▸ REQUIREMENT: Which lines fall between the line holding "Recreate this scene" and the line holding "R = math.radians", inclusive? Retype them exactly, without the pictures, and add nothing else.

▸ RECORDS FOR THIS EXERCISE:
__________________________________________________
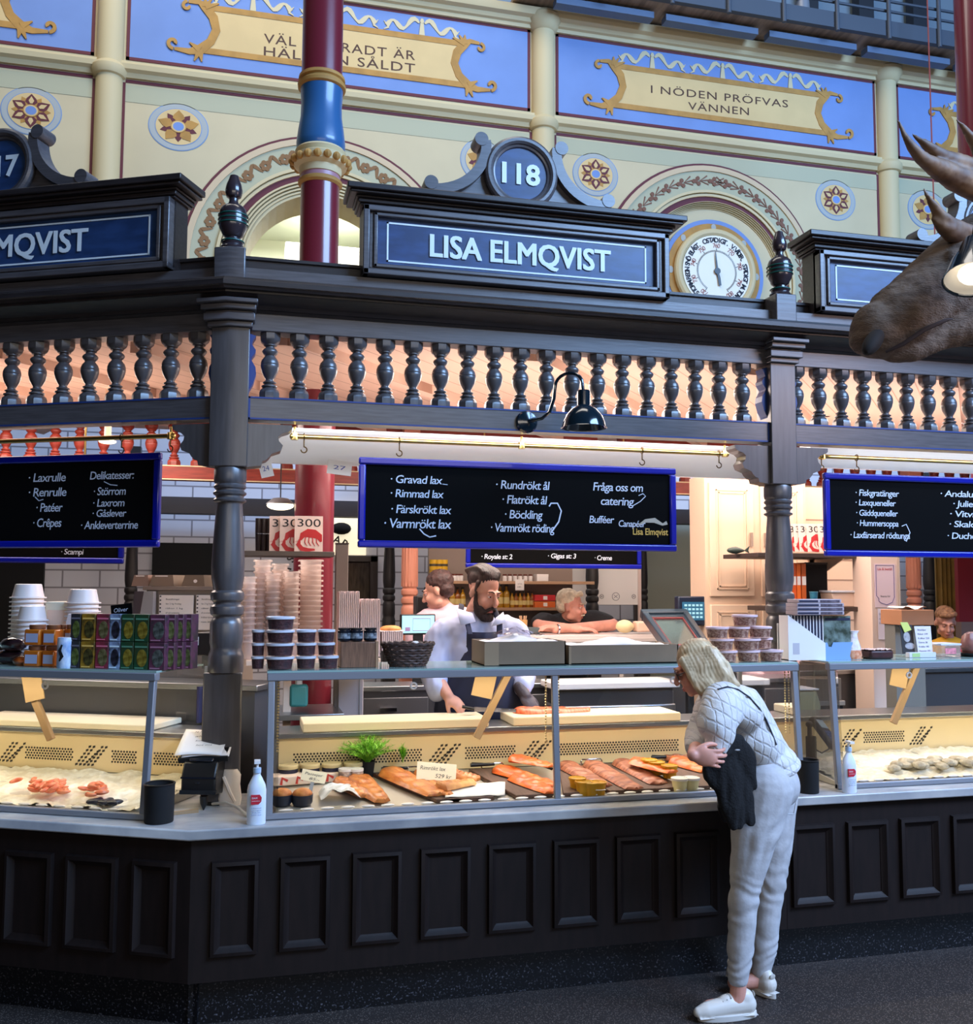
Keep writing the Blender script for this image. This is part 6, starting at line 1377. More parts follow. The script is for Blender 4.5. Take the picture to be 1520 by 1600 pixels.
__________________________________________________
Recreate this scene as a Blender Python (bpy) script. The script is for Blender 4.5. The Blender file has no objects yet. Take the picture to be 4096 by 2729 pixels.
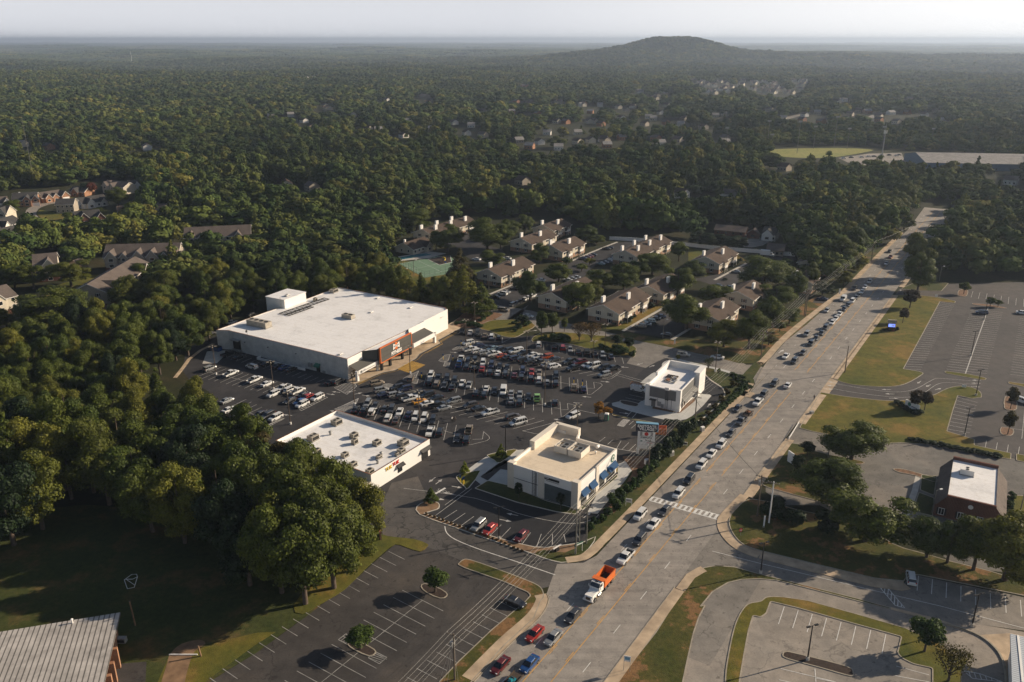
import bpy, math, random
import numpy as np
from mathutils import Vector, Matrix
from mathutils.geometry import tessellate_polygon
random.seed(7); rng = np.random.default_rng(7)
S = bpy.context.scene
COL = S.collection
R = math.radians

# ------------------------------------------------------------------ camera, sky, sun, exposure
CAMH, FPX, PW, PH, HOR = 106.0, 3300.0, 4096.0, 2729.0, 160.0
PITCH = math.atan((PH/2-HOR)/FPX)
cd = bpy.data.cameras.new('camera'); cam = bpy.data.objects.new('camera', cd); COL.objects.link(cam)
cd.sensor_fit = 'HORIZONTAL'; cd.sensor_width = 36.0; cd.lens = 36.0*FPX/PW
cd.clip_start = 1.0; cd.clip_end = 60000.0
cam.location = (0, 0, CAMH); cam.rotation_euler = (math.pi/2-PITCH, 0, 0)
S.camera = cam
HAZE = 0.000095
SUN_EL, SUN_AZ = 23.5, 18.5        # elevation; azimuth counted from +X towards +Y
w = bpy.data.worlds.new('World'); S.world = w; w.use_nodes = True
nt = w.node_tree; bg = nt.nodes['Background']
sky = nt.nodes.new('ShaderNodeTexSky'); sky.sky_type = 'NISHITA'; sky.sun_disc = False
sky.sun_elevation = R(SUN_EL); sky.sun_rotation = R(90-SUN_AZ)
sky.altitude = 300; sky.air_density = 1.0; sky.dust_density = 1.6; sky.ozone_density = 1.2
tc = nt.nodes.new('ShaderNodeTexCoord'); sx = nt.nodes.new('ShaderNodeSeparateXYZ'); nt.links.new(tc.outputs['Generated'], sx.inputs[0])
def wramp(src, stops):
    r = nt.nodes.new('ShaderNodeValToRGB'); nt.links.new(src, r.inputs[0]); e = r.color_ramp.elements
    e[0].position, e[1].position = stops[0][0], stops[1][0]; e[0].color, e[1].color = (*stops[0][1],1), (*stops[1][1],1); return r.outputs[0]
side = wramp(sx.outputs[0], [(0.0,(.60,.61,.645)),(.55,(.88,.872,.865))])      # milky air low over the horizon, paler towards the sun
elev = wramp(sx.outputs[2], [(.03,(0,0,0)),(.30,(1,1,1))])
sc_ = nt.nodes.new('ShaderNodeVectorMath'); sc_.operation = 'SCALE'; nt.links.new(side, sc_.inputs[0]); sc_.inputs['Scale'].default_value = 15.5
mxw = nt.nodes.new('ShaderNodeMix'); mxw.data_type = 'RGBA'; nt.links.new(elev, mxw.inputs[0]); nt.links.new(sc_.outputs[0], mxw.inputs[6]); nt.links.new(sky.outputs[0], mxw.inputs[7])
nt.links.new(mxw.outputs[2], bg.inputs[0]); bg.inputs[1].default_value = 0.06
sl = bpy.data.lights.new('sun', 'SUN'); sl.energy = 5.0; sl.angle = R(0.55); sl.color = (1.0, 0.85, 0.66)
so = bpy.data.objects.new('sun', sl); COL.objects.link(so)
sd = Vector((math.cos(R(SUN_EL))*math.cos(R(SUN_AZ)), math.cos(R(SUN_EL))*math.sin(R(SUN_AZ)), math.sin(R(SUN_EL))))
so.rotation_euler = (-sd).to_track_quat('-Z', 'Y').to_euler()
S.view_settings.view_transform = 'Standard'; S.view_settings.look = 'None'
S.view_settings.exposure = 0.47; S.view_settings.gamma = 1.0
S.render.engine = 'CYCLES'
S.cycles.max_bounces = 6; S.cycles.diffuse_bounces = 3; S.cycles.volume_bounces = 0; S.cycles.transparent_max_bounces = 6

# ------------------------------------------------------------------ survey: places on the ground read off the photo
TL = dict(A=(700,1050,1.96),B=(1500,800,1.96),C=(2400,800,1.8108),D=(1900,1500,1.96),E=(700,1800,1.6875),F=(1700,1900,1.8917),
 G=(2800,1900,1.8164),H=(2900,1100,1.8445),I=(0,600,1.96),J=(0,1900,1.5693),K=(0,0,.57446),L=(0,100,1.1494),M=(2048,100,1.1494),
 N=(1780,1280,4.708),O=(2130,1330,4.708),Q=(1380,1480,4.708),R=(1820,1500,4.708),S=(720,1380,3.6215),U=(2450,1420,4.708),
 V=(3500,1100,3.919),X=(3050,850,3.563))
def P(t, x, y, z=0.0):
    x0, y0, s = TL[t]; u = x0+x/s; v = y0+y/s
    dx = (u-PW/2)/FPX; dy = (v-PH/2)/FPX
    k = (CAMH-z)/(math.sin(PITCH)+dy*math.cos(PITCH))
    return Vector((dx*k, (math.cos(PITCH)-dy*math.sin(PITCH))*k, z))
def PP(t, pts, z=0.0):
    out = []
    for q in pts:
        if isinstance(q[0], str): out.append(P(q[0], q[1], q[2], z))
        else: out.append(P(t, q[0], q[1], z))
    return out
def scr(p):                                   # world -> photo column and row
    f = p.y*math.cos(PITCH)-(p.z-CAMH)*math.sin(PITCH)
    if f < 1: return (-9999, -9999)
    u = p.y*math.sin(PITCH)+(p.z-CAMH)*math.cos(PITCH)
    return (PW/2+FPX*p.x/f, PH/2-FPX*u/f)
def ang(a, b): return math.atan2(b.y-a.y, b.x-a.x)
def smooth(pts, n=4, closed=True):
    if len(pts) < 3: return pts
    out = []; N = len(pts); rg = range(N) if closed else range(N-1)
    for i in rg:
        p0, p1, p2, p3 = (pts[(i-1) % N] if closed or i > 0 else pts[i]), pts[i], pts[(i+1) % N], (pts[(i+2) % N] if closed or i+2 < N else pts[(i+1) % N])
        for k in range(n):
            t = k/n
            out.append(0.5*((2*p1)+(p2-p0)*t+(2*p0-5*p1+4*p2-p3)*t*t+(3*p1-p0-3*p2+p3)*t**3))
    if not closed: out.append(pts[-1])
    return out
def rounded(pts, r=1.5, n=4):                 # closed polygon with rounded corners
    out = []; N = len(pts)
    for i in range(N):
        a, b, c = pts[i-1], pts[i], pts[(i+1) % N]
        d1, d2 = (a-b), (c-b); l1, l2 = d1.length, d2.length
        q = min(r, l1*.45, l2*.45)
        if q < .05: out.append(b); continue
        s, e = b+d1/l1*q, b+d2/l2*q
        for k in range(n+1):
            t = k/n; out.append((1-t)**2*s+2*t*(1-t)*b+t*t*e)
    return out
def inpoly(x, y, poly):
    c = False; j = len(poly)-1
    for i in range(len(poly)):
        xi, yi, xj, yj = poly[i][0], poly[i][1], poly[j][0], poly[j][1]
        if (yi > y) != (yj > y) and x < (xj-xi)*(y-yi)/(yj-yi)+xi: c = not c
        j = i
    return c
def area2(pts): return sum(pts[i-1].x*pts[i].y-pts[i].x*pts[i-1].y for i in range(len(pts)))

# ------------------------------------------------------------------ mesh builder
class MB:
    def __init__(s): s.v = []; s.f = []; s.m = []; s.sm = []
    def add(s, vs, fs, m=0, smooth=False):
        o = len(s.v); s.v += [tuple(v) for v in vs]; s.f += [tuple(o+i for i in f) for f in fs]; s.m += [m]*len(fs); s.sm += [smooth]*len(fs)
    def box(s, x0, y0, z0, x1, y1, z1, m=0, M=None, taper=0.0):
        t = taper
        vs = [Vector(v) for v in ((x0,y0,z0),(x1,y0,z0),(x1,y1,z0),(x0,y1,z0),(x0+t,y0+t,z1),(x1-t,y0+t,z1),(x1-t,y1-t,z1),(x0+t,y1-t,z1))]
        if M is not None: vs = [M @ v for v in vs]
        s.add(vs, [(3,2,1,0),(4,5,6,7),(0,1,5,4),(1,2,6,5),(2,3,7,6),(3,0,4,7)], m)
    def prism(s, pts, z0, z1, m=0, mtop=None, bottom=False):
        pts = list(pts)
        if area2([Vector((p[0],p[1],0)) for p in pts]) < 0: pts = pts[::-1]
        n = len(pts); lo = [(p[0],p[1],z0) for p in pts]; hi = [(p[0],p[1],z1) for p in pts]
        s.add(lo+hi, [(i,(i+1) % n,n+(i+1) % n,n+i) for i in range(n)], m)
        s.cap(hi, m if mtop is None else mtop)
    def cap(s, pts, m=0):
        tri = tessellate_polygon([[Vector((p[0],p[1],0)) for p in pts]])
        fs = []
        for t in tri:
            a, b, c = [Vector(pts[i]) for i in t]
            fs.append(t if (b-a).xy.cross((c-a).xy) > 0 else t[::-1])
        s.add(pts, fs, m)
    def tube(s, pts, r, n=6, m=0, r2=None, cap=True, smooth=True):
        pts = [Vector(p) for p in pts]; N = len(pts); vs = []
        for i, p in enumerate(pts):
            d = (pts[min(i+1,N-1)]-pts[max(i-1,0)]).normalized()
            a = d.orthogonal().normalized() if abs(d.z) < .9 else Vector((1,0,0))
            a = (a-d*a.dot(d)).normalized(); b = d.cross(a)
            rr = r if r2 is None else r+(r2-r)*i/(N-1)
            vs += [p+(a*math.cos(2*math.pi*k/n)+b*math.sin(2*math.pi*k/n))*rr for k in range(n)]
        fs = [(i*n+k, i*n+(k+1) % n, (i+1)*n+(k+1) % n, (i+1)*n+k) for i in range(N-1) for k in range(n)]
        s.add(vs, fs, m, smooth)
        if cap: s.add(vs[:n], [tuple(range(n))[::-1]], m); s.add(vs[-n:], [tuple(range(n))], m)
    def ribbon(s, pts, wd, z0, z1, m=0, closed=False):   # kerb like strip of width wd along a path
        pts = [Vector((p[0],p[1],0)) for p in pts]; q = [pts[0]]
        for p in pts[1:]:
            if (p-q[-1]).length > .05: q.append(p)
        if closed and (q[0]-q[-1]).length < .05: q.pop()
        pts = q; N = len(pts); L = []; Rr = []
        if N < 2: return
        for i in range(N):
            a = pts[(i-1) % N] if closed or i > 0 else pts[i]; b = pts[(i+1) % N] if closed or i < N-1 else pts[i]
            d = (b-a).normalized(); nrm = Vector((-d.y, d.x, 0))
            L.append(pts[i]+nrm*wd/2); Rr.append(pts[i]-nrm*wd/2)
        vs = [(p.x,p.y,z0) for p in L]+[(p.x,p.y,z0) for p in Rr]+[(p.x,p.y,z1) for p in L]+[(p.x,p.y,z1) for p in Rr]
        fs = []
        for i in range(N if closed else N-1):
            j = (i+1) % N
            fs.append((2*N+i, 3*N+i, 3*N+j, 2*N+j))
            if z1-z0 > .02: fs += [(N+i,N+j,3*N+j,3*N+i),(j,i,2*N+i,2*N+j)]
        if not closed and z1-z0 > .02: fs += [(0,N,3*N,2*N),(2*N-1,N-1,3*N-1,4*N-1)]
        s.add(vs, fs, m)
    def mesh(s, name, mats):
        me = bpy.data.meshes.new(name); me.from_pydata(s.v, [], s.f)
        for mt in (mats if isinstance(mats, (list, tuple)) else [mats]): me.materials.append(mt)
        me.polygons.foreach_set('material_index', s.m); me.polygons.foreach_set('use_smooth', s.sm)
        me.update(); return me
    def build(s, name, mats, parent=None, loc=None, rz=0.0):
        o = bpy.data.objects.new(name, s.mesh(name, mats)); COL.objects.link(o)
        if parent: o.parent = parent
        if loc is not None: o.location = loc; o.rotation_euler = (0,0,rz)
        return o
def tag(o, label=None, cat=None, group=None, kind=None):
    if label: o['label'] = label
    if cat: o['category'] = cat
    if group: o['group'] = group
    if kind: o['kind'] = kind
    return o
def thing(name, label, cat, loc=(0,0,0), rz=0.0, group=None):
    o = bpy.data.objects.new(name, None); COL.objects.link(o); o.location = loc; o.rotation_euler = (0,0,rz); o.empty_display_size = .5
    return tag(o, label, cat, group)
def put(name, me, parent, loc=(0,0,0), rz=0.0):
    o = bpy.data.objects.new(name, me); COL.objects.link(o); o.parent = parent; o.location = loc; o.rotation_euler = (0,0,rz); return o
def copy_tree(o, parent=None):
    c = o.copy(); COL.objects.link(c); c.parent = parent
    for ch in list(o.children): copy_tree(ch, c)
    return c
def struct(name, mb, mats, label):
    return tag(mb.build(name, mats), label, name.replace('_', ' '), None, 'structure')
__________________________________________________
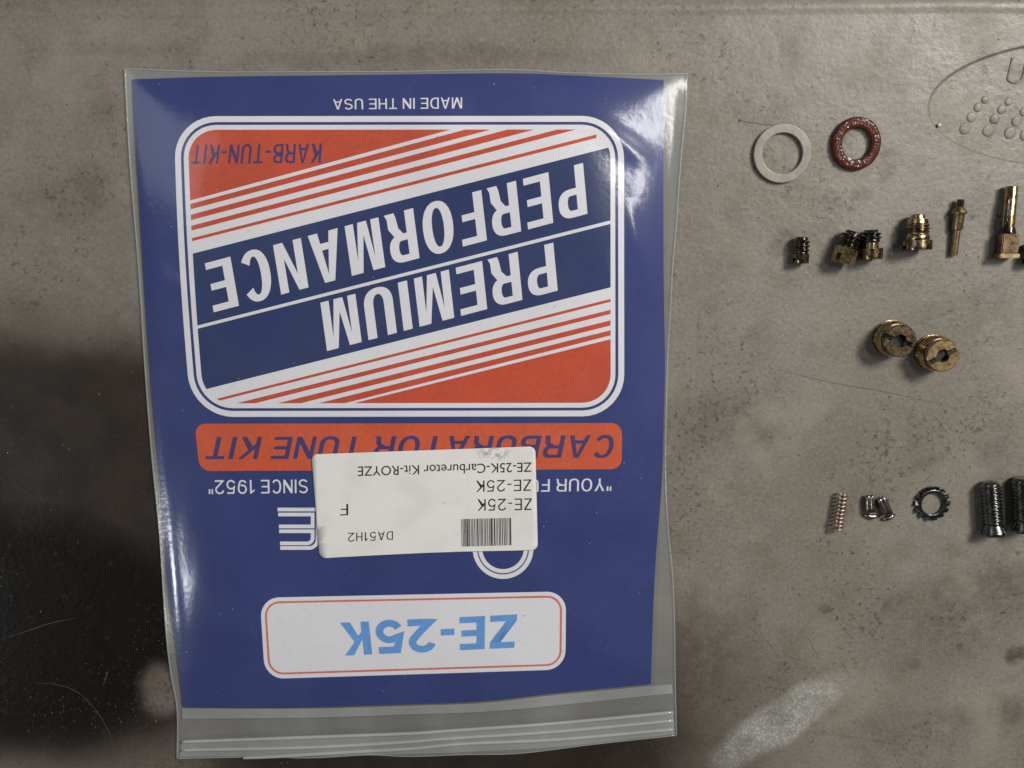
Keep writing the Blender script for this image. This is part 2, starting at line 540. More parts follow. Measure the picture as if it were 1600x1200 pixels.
__________________________________________________
▸ OUTPUT OF THE EXERCISE:
Recreate this scene as a Blender Python (bpy) script. The script is for Blender 4.5. The Blender file has no objects yet. Take the picture to be 4096 by 2729 pixels.
import bpy, math, random
import numpy as np
from mathutils import Vector, Matrix
from mathutils.geometry import tessellate_polygon
random.seed(7); rng = np.random.default_rng(7)
S = bpy.context.scene
COL = S.collection
R = math.radians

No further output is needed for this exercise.